Short exercise: Give the data again exactly as written, skipping any pictures.

Material:
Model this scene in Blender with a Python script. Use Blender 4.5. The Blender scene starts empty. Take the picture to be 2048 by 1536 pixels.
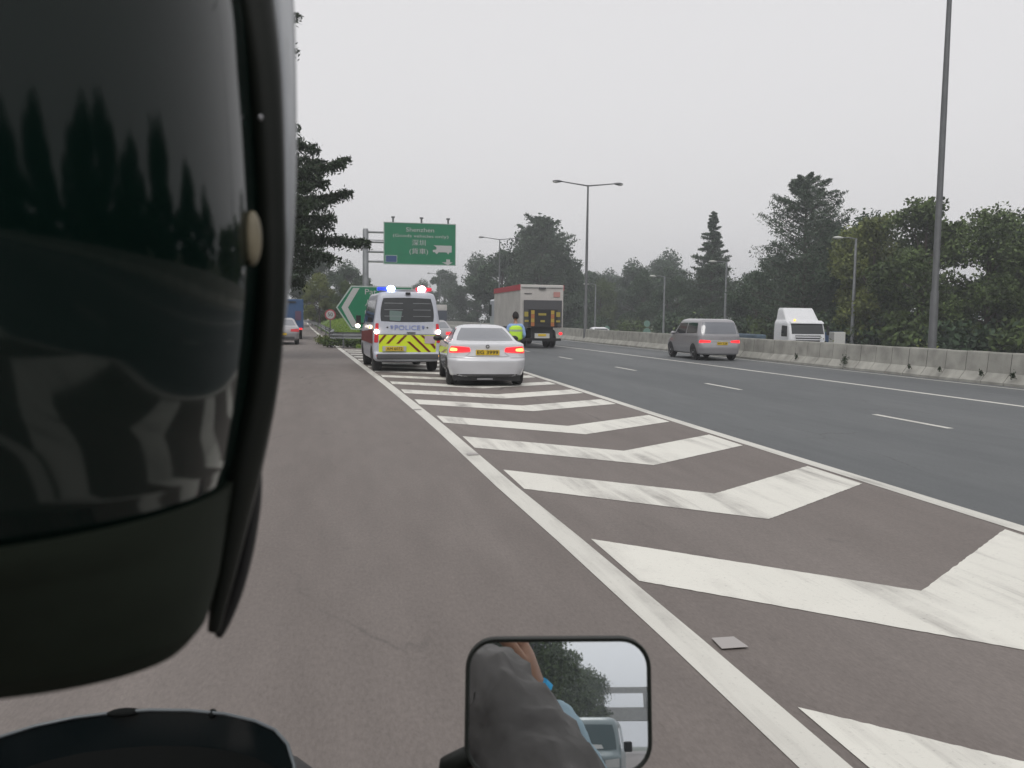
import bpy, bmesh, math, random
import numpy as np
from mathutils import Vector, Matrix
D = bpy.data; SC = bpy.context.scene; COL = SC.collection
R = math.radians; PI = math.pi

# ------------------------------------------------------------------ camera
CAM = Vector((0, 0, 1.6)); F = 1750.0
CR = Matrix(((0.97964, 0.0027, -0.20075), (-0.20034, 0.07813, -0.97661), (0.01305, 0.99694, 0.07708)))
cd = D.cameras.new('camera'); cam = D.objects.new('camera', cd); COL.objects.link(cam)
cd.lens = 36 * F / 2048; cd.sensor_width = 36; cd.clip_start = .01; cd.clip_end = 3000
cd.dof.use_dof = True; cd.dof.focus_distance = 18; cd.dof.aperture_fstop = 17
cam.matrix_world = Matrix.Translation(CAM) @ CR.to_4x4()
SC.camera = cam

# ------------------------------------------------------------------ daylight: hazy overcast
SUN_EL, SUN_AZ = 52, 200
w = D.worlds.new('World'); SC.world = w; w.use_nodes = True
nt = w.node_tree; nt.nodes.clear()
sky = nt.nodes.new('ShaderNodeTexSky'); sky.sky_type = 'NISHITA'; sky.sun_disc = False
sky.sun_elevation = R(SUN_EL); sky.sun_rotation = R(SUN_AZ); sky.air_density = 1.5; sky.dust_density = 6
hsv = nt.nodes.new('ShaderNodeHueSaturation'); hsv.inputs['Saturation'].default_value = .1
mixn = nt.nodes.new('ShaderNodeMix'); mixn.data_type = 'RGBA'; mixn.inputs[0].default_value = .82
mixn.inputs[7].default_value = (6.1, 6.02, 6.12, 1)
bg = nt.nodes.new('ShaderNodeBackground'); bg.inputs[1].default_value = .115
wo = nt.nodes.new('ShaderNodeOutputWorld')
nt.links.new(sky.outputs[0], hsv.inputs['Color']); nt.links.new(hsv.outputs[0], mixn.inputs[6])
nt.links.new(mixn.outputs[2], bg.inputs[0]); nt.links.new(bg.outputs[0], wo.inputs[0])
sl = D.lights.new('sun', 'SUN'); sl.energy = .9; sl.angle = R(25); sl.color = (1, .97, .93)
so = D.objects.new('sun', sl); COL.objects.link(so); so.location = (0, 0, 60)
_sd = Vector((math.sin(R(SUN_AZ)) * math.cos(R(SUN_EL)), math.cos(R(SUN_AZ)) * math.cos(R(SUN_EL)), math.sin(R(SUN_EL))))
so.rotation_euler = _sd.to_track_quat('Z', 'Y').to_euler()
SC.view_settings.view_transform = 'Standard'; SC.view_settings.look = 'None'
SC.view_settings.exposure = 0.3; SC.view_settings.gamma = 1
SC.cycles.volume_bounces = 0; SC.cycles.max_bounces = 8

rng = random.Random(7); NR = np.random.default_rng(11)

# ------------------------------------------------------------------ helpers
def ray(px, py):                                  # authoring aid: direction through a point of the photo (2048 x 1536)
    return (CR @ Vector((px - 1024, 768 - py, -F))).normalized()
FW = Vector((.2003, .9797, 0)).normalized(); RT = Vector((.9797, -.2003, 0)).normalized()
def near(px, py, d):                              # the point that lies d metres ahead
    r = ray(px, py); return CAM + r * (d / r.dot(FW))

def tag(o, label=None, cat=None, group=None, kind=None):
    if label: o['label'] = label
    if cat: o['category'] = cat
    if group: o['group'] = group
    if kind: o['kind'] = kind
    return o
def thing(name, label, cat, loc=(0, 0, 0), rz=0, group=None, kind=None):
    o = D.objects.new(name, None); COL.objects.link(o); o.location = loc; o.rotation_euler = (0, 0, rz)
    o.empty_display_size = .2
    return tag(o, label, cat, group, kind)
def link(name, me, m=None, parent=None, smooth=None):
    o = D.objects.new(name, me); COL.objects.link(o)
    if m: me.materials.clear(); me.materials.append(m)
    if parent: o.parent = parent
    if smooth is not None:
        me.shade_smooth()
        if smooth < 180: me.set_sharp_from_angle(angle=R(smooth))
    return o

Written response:
Model this scene in Blender with a Python script. Use Blender 4.5. The Blender scene starts empty. Take the picture to be 2048 by 1536 pixels.
import bpy, bmesh, math, random
import numpy as np
from mathutils import Vector, Matrix
D = bpy.data; SC = bpy.context.scene; COL = SC.collection
R = math.radians; PI = math.pi

# ------------------------------------------------------------------ camera
CAM = Vector((0, 0, 1.6)); F = 1750.0
CR = Matrix(((0.97964, 0.0027, -0.20075), (-0.20034, 0.07813, -0.97661), (0.01305, 0.99694, 0.07708)))
cd = D.cameras.new('camera'); cam = D.objects.new('camera', cd); COL.objects.link(cam)
cd.lens = 36 * F / 2048; cd.sensor_width = 36; cd.clip_start = .01; cd.clip_end = 3000
cd.dof.use_dof = True; cd.dof.focus_distance = 18; cd.dof.aperture_fstop = 17
cam.matrix_world = Matrix.Translation(CAM) @ CR.to_4x4()
SC.camera = cam

# ------------------------------------------------------------------ daylight: hazy overcast
SUN_EL, SUN_AZ = 52, 200
w = D.worlds.new('World'); SC.world = w; w.use_nodes = True
nt = w.node_tree; nt.nodes.clear()
sky = nt.nodes.new('ShaderNodeTexSky'); sky.sky_type = 'NISHITA'; sky.sun_disc = False
sky.sun_elevation = R(SUN_EL); sky.sun_rotation = R(SUN_AZ); sky.air_density = 1.5; sky.dust_density = 6
hsv = nt.nodes.new('ShaderNodeHueSaturation'); hsv.inputs['Saturation'].default_value = .1
mixn = nt.nodes.new('ShaderNodeMix'); mixn.data_type = 'RGBA'; mixn.inputs[0].default_value = .82
mixn.inputs[7].default_value = (6.1, 6.02, 6.12, 1)
bg = nt.nodes.new('ShaderNodeBackground'); bg.inputs[1].default_value = .115
wo = nt.nodes.new('ShaderNodeOutputWorld')
nt.links.new(sky.outputs[0], hsv.inputs['Color']); nt.links.new(hsv.outputs[0], mixn.inputs[6])
nt.links.new(mixn.outputs[2], bg.inputs[0]); nt.links.new(bg.outputs[0], wo.inputs[0])
sl = D.lights.new('sun', 'SUN'); sl.energy = .9; sl.angle = R(25); sl.color = (1, .97, .93)
so = D.objects.new('sun', sl); COL.objects.link(so); so.location = (0, 0, 60)
_sd = Vector((math.sin(R(SUN_AZ)) * math.cos(R(SUN_EL)), math.cos(R(SUN_AZ)) * math.cos(R(SUN_EL)), math.sin(R(SUN_EL))))
so.rotation_euler = _sd.to_track_quat('Z', 'Y').to_euler()
SC.view_settings.view_transform = 'Standard'; SC.view_settings.look = 'None'
SC.view_settings.exposure = 0.3; SC.view_settings.gamma = 1
SC.cycles.volume_bounces = 0; SC.cycles.max_bounces = 8

rng = random.Random(7); NR = np.random.default_rng(11)

# ------------------------------------------------------------------ helpers
def ray(px, py):                                  # authoring aid: direction through a point of the photo (2048 x 1536)
    return (CR @ Vector((px - 1024, 768 - py, -F))).normalized()
FW = Vector((.2003, .9797, 0)).normalized(); RT = Vector((.9797, -.2003, 0)).normalized()
def near(px, py, d):                              # the point that lies d metres ahead
    r = ray(px, py); return CAM + r * (d / r.dot(FW))

def tag(o, label=None, cat=None, group=None, kind=None):
    if label: o['label'] = label
    if cat: o['category'] = cat
    if group: o['group'] = group
    if kind: o['kind'] = kind
    return o
def thing(name, label, cat, loc=(0, 0, 0), rz=0, group=None, kind=None):
    o = D.objects.new(name, None); COL.objects.link(o); o.location = loc; o.rotation_euler = (0, 0, rz)
    o.empty_display_size = .2
    return tag(o, label, cat, group, kind)
def link(name, me, m=None, parent=None, smooth=None):
    o = D.objects.new(name, me); COL.objects.link(o)
    if m: me.materials.clear(); me.materials.append(m)
    if parent: o.parent = parent
    if smooth is not None:
        me.shade_smooth()
        if smooth < 180: me.set_sharp_from_angle(angle=R(smooth))
    return o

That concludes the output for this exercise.